The main input to the forecasting process is the volume of demand or transactions occurring within specific intervals (e.g. per day or every 15, 30, or 60 minutes). Ideally, average processing time should be analyzed similarly. This is because workload depends on both volume and processing time, and processing time typically varies over time. In some industries, processing times can be longer in the evening than during the day, for example.

Long-term and short-term forecasting are both important. The more historical data that is available, the better you can detect seasonal patterns and growth trends in the data. It is important to collect data at short intervals. That’s because the goal is to match supply and demand across each working day, observing the peaks and troughs and avoiding under- and over- staffing. That isn’t possible If you only consider the total workload demand per day.

The data typically originates from the system that manages the processes for which the workforce is scheduled.

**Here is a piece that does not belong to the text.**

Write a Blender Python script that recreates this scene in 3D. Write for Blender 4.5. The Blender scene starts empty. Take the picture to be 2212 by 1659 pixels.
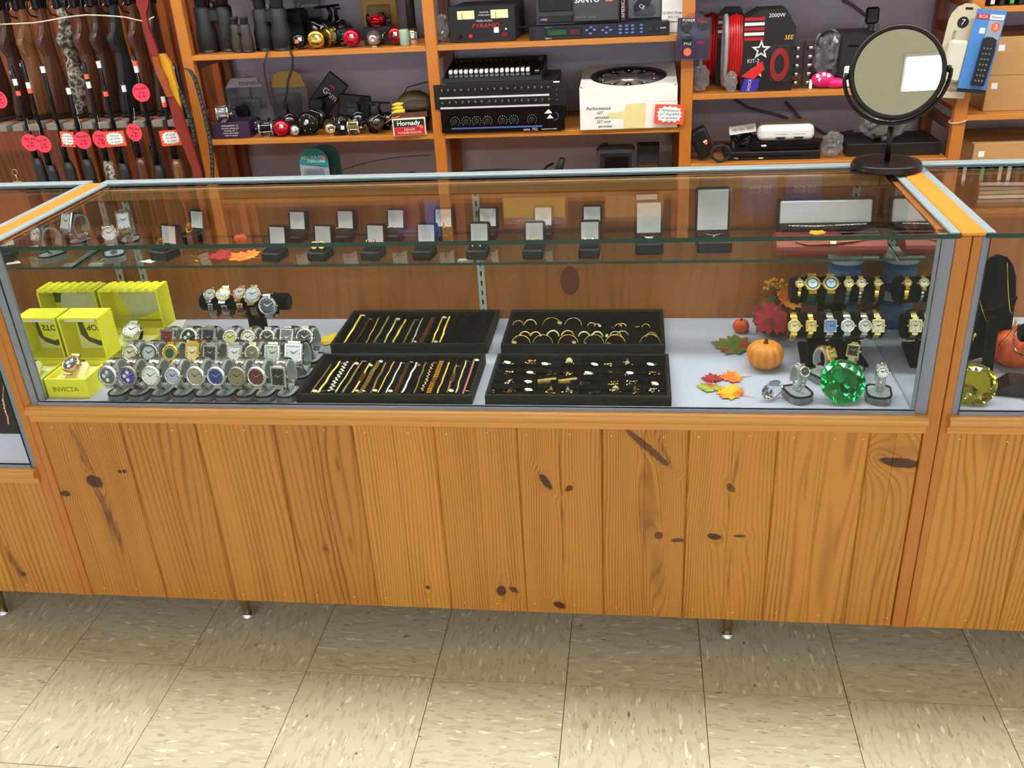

When dealing with large datasets, an automated integration with this system significally saves time and minimizes errors.

Good forecasting practice includes analyzing the data to find anomalies such as gaps in history and one-off spikes in demand. These don’t belong in the forecast and must be removed. You should however keep a note of exceptions that you know will recur in the future, such as billing runs, advertising campaigns, or public holidays. We’ll come back to that in step 3, below.

2. Predict future demand

Once you have a clean set of data, you are ready to generate your forecast down to regular intervals throughout the day. Multiple forecasting methods (or algorithms) are available, including: 

  • Moving weighted averages
  • Triple exponential smoothing
  • Auto-regressive integrated moving average
  • Neural networks
  • Multiple temporal aggregation

For the simpler algorithms, it’s possible to create a forecasting using a spreadsheet. The more powerful algorithms require a professional WFM application. injixo, for example, deploys multiple algorithms and uses artificial intelligence to constantly select and configure the algorithm that gives the best results with your data.

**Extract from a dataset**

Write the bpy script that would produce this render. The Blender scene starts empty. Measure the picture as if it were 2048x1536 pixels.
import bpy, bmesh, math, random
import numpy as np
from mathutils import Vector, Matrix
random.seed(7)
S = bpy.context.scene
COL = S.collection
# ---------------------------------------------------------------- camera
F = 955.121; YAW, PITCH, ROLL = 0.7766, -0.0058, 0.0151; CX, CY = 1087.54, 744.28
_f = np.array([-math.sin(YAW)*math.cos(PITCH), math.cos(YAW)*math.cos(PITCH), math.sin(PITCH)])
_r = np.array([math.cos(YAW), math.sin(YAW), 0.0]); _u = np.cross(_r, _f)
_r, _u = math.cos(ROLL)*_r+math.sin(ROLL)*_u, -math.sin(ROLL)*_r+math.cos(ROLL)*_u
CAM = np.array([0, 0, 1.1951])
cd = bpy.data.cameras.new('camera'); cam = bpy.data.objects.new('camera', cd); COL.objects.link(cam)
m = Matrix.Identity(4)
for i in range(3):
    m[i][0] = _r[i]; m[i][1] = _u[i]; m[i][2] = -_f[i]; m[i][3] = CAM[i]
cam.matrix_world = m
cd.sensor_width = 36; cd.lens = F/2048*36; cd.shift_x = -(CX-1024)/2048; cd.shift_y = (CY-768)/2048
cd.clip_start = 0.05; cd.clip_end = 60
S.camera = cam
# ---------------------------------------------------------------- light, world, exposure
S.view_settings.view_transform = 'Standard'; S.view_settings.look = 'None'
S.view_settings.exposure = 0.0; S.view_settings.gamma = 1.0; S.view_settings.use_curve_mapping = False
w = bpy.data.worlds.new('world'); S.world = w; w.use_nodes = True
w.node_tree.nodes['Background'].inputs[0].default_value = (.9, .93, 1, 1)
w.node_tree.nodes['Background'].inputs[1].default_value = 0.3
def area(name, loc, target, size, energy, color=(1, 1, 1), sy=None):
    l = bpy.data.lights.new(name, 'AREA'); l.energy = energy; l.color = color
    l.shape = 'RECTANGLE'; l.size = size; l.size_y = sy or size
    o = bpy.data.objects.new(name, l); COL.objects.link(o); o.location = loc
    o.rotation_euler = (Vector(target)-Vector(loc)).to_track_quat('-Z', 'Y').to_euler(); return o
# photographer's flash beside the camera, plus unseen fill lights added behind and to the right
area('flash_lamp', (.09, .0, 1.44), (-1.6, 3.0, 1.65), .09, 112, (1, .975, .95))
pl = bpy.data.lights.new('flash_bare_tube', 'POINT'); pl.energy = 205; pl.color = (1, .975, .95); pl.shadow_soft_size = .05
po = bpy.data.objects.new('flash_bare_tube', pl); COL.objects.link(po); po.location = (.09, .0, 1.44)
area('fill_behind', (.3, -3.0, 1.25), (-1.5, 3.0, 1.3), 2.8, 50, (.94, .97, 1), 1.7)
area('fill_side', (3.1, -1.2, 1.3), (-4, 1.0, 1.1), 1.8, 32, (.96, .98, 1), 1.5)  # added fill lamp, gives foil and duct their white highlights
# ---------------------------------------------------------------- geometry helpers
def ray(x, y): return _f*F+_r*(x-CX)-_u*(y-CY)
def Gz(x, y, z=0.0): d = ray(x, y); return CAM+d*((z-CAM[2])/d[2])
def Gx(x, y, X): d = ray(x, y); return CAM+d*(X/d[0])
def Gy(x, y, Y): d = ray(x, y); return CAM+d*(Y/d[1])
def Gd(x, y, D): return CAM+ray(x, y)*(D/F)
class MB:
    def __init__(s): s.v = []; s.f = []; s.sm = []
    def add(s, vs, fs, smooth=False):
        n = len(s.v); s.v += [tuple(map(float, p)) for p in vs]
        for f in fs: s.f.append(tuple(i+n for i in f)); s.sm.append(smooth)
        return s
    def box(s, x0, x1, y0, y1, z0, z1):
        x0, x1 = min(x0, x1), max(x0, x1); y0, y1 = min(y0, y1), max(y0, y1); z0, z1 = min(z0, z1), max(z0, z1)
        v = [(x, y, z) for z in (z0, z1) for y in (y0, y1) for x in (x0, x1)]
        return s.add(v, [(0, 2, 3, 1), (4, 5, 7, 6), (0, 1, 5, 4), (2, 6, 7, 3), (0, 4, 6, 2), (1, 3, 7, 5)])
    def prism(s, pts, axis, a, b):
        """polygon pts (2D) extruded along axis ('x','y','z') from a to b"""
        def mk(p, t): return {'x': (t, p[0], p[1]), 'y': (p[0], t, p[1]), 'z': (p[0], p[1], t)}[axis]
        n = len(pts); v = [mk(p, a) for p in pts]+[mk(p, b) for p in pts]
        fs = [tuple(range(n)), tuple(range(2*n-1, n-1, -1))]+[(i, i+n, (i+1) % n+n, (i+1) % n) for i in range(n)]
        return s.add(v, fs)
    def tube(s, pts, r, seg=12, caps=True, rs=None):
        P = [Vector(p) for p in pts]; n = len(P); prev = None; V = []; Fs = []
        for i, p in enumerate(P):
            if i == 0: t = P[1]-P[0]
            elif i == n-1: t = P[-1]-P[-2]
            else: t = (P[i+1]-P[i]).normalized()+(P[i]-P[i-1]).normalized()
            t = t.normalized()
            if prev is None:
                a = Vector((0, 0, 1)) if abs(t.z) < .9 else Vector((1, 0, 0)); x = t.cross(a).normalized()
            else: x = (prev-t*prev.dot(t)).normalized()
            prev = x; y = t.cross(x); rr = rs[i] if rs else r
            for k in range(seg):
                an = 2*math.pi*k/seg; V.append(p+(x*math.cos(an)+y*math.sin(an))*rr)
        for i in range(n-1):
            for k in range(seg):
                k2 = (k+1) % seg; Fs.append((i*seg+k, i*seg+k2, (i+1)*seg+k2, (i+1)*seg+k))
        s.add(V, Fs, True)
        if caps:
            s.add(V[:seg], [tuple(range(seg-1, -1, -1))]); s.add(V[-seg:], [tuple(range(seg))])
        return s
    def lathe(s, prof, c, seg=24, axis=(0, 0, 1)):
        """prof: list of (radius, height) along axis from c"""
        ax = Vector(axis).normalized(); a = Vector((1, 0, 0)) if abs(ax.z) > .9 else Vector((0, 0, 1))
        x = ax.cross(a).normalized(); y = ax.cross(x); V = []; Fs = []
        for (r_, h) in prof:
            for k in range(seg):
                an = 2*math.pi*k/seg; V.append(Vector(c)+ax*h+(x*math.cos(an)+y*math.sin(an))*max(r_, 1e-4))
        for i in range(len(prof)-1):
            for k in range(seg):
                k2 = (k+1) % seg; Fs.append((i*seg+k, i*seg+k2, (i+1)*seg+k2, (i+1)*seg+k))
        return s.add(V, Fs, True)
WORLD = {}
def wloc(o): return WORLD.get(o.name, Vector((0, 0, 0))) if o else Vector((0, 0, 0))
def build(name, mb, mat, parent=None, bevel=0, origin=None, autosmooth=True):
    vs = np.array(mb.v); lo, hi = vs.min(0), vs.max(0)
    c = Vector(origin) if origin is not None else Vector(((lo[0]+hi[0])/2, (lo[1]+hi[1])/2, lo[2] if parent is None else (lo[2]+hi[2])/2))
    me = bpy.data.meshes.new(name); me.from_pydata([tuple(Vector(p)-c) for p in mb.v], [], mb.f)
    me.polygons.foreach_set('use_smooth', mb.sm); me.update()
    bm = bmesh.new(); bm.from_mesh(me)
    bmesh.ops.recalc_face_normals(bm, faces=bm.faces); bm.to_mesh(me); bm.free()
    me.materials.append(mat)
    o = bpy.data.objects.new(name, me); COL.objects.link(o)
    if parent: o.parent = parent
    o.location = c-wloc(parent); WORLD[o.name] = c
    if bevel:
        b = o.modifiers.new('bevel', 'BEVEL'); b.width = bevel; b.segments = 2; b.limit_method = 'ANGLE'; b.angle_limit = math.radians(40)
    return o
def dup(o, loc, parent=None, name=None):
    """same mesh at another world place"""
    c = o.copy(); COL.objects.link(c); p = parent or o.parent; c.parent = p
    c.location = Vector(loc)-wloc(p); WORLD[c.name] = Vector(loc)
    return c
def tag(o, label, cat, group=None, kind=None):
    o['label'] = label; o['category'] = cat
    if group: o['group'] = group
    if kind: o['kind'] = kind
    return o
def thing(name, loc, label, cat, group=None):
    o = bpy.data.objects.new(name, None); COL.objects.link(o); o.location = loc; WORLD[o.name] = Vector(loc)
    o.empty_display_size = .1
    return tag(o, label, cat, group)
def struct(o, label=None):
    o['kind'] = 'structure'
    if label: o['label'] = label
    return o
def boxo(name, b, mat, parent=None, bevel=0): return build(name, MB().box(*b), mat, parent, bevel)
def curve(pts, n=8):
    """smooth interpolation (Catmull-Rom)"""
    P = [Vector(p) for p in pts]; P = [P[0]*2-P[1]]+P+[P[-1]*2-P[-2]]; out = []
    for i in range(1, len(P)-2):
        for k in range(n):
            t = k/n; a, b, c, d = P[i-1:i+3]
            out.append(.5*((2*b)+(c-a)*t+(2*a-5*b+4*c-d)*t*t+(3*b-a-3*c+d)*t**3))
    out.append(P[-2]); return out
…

3. Apply business intelligence

Human intelligence is at least as important as artificial intelligence when it comes to forecast accuracy. No business experiences the same volume and pattern of demand 365 days a year, and frequently you will be aware of upcoming events that didn’t occur in the past. You have to deal with:

  • Marketing campaigns and promotions
  • Operational changes (e.g. billing, logistics, sales)
  • Organizational crises (e.g. bad PR, competitive pressure)
  • Corporate strategy and tactics (e.g. market development and expansion, new product launches, price changes, changes in customer base)
  • Public holidays, some of which don’t happen on fixed dates
  • Natural events (e.g. weather)

The impact of these exceptions must be factored into the forecast. This will be a manual process if you are using a spreadsheet, but if you are using a WFM application there should be a forecast calendar feature. Some of these drivers will have been revealed during the analysis in step 1. The rest need constant vigilance and good collaboration with colleagues in departments such as marketing. As with any process with a human element, there are several pitfalls to avoid.

4. Calculate the required number of employees

The final step is to convert the forecast of demand and average processing time into staffing requirements. Staffing requirement is the key input to the scheduling process. You need to determine the number of staff needed in each interval to handle a forecast workload while meeting a specific service standard.

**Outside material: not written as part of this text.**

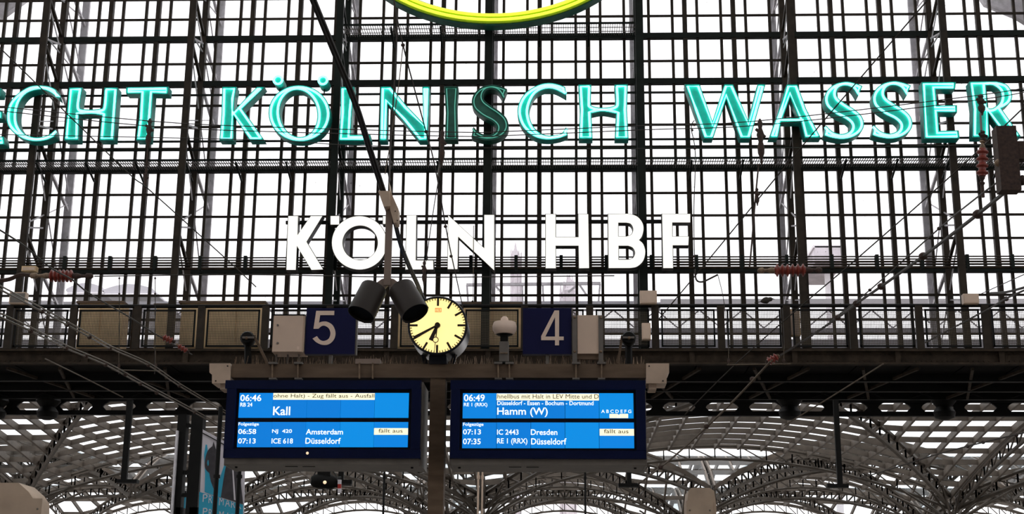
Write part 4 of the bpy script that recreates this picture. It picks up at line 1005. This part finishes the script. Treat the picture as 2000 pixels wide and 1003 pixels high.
for a, b in (((912, 556), (915, 600)), ((966, 556), (982, 574)), ((1110, 570), (1128, 556)), ((1132, 556), (1145, 575)), ((1172, 554), (1168, 600)), ((1020, 556), (1021, 600)), ((1060, 556), (1062, 600))):
    MB().bar(P(*a, 48), P(*b, 48), .045, 4).build('leg', outer, t)
for x0, x1, y, lb in ((128, 205, 566, 'pale curved roof seen through the glass above the left cabinet, left hump'), (200, 305, 568, 'pale curved roof seen through the glass above the left cabinet, right hump')):
    t = thing('curved_roof', lb, 'roof', tuple(P((x0 + x1)/2, y + 8, 70)))
    L = [Vector((P(a, b, 70).x, P(a, b, 70).z)) for a, b in [(x0, y), (x0 + 6, y + 8), (x1, y + 7), (x1 - 5, y - 2)] + [(x0 + (x1 - x0)*(1 - s/8)*.9 + 3, y - 14*math.sin(math.pi*(.12 + .8*s/8))) for s in range(9)]]
    plate([L], 70, 78, 'roof_shell', slate, t)
    MB().path([P(x0 + 4, y + 8, 69.9), P(x1 - 2, y + 7, 69.9)], .08, 5).build('gutter', palew, t)
ob = thing('outer_parapet', 'pale parapet and roof edge outside, behind the catwalk railing', 'parapet', (0, 44, PZ(600, 44)))
for x0, x1, y0, y1, m in ((-20, 1240, 588, 596, slate), (1290, 2040, 583, 593, palew), (1240, 1290, 590, 600, slate)): pbox(x0, y0, x1, y1, 46, 46.4).build('fascia', m, ob)
for x0, x1, y0, y1, m in ((-30, 2040, 640, 646, slate), (-30, 2040, 662, 690, slate)): pbox(x0, y0, x1, y1, 40, 40.3).build('roof_band', m, ob)
for i in range(26):
    x = -20 + i*84; MB().bar(P(x, 640, 40.1), P(x + 42, 605, 40.1), .025).build('lattice_bar', outer, ob); MB().bar(P(x + 42, 605, 40.1), P(x + 84, 640, 40.1), .025).build('lattice_bar', outer, ob)
pbox(-30, 603, 2040, 606, 40, 40.1).build('top_rail', outer, ob)
# small extra mullions low in the gable are covered by the railing
# outer translucent brace corners at the very top
for pts, lb in (([(-20, -20), (75, -20), (0, 35), (-20, 42)], 'pale slanted roof edge outside at the top left corner'), ([(1905, -20), (2030, -20), (2030, 60), (1985, 32), (1925, 8)], 'pale slanted roof edge outside at the top right corner')):
    q = P(pts[0][0], 40, 37.6); t = thing('outer_brace', lb, 'brace', tuple(q))
    plate([[Vector((P(a, b, 37.6).x, P(a, b, 37.6).z)) for a, b in pts]], 37.6, 37.8, 'panel', outer, t)
    MB().bar(P(pts[-1][0], pts[-1][1], 37.5), P(pts[-2][0], pts[-2][1], 37.5), .05).build('edge_tube', outer, t)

In a contact center, for example, customer interactions can be handled via multiple channels: phone, web chat, email, etc. There isn’t a one-size-fits-all method of staffing calculation. 

The best-known method is Erlang, named after the Danish mathematician who invented it. Erlang is proven for inbound calls, but it’s no use for web-chat, because it doesn’t consider the fact that employees can typically handle more than one chat at a time. It’s no good for emails either, because emails don’t hang up and the goal is typically to handle them in a timescale measured in hours not seconds.

Sometimes, you need to create a constant staffing requirement for a period of time without an underlying forecast. This can happen when launching a completely new service, or for activities with such a low or volatile number of interactions that it is impractical to forecast. For example, in a retail store, time must be set aside for ‘facing up’, the process of sorting and arranging merchandise on shelves that previous customers have put out of order while browsing.

Staffing calculations need to take shrinkage into account. Shrinkage refers to the percentage of paid time that employees are not available to perform productive work. This includes unproductive at-work activities such as breaks, meetings, training sessions, and 1:1s, plus out-of-office time for vacations, sickness, lateness, and other unexplained absences. 30% shrinkage means that each employee contributes the effort of 70% of one full-time equivalent. That means that the staffing requirement must be inflated by (1 / 0.7 = +43%) to counteract the effect of shrinkage.

What impact does forecasting have?

Forecasting opens the door to the rest of the WFM process. The forecast calculates the number of heads needed in each time interval so you can schedule your employees accordingly. Without forecasting, scheduling is reduced to simple rostering, without regard to the underlying demand.

No forecast is ever completely accurate. This is why the workforce management process includes intraday management. Without a good forecast, ideally, one that is continuously updated with new data , the job of intraday management is considerably harder. Instead of taking infrequent, considered corrective actions, you are constantly fire-fighting.